**Problem to solve**
Which lines contain the string "pixels"? Please list every one of them.

**Recorded information**
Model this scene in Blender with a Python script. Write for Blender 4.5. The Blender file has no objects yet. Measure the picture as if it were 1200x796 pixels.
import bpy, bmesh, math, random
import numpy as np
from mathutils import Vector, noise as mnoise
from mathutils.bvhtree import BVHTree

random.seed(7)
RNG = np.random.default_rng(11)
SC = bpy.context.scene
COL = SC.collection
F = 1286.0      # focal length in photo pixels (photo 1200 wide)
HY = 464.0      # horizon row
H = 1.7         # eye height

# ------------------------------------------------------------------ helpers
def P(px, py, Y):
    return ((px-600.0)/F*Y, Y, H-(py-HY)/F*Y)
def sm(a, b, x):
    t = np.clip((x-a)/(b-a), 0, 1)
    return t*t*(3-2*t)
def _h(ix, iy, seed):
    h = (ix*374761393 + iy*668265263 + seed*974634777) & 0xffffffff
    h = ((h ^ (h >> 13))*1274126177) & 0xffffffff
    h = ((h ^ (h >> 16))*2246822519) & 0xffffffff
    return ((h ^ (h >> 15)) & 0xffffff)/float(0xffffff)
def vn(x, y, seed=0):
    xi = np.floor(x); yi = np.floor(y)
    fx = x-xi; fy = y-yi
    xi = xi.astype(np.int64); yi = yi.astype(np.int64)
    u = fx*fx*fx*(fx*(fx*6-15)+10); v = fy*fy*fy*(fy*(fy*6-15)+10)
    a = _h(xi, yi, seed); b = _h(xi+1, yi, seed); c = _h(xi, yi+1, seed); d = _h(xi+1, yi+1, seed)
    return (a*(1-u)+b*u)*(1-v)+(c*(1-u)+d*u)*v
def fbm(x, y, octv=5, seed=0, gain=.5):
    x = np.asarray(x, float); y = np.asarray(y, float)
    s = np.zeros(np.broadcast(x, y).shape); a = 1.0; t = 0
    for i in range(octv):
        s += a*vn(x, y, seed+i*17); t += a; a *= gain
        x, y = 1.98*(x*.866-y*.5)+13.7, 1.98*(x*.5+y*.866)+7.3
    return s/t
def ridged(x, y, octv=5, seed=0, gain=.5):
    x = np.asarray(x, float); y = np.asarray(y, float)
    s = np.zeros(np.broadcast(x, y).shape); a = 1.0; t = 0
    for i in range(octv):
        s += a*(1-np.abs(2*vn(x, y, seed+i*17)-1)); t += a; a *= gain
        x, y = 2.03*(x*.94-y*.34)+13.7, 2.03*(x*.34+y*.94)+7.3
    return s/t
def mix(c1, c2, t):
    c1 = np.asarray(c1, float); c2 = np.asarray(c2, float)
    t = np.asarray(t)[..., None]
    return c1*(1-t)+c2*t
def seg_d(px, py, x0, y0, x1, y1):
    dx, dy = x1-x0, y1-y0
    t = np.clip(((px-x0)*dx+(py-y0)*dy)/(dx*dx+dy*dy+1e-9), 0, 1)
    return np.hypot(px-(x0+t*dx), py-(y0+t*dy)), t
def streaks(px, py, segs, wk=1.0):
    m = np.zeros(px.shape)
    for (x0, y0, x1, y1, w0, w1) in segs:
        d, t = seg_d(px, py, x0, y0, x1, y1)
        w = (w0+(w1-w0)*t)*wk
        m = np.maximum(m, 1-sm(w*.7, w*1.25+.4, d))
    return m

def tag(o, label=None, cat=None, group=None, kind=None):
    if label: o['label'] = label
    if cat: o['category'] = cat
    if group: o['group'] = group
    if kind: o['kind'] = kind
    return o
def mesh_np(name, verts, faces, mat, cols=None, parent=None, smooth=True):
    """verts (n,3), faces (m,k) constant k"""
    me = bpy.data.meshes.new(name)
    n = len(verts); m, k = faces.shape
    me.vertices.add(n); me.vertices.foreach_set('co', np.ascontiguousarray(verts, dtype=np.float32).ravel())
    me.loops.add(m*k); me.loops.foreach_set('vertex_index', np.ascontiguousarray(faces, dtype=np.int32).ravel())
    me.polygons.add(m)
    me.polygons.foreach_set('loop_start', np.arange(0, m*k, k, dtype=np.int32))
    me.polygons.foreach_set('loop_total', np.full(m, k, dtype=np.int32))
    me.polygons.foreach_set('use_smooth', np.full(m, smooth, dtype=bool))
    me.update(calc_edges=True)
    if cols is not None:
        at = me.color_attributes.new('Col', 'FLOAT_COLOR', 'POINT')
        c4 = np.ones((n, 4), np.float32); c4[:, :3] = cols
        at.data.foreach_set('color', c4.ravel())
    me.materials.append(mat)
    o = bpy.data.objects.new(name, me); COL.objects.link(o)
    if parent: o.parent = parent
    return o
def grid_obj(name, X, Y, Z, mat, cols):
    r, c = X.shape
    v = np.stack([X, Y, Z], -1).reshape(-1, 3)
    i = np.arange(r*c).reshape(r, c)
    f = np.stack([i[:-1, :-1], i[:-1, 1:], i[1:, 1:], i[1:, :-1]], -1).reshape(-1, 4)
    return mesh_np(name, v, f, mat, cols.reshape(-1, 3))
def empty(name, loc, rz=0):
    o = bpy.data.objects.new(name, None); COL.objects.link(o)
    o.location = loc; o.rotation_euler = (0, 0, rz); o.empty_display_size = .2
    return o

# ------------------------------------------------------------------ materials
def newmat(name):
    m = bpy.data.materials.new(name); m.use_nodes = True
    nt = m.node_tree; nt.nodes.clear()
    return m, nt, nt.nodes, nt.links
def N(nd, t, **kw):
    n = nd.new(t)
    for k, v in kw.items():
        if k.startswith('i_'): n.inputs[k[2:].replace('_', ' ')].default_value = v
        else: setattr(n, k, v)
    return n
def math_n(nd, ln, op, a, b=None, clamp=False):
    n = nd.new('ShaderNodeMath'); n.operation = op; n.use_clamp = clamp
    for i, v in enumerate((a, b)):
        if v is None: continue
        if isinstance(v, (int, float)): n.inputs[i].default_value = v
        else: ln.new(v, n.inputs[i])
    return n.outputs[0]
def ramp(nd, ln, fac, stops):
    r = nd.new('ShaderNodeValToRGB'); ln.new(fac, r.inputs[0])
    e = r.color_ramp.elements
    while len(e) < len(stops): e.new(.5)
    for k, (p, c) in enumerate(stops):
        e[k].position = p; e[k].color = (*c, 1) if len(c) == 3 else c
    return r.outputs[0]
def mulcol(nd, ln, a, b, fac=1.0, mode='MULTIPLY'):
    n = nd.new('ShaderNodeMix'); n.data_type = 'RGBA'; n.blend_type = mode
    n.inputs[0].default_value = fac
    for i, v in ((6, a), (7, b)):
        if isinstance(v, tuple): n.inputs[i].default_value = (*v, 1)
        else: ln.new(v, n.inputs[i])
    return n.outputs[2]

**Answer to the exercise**
Model this scene in Blender with a Python script. Write for Blender 4.5. The Blender file has no objects yet. Measure the picture as if it were 1200x796 pixels.
F = 1286.0      # focal length in photo pixels (photo 1200 wide)